Radio Turns It Up
Tuesday, June 8th, 2010Since the Second Quarter of 2007, radio had experienced 11 consecutive quarters of ad revenue decline, lasting straight through 2009. And then came 2010.
One by one, radio groups and networks have announced higher revenues for Q1 2010 compared to 2009; most of it double-digit. And now Q2 of 2010 continues that trend.
Katz Media Group reports and projects year-over-year growth of 10%, 17% and 27% for April, May and June of 2010. In 20 of its top 25 radio DMAs, Katz is seeing double-digit growth in ad revenues.
Retail, telecom and consumer product categories are leading the way, but the surge isn’t limited to just those three. Nor is the broadcast revenue rise confined to radio.

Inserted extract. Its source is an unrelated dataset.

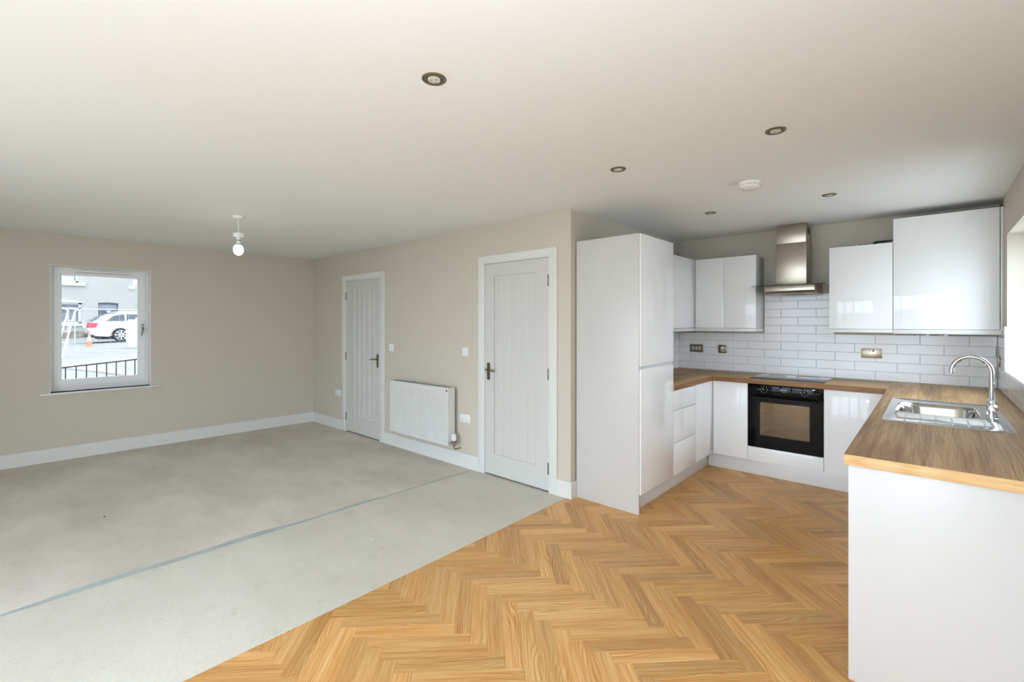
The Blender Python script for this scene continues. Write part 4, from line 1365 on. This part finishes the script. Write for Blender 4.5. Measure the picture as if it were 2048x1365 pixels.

This year’s television upfronts, the annual media circus where the major TV networks strut their new fall line-ups in hopes that advertisers will lock in their orders for ad time, has resulted in robust orders for air time. TV execs report that the new season could be sold out in a matter of weeks. (Typically, the big TV networks sell roughly three-quarters of their ads in advance.)
This turnaround is a welcome cause for optimism, especially after 2009’s recession-fueled spending exodus. Wallets are once again beginning to open. And while it’s not exactly business as usual, well, at least it’s business.
For direct response advertisers, this means higher rates and tighter access to inventory at attractive “direct response rates.” For DR agencies, that means working harder to find bargains with value a/k/a more work for the same pay.
But accountability for results is a good thing. And so is increased demand for air time in the broadcast industry. In radio, in particular, that means more opportunities for “The New Radio” channels, from satellite and streaming to podcasts and smart phones.
Radio revenues are up and so is the outlook for brisk business ahead.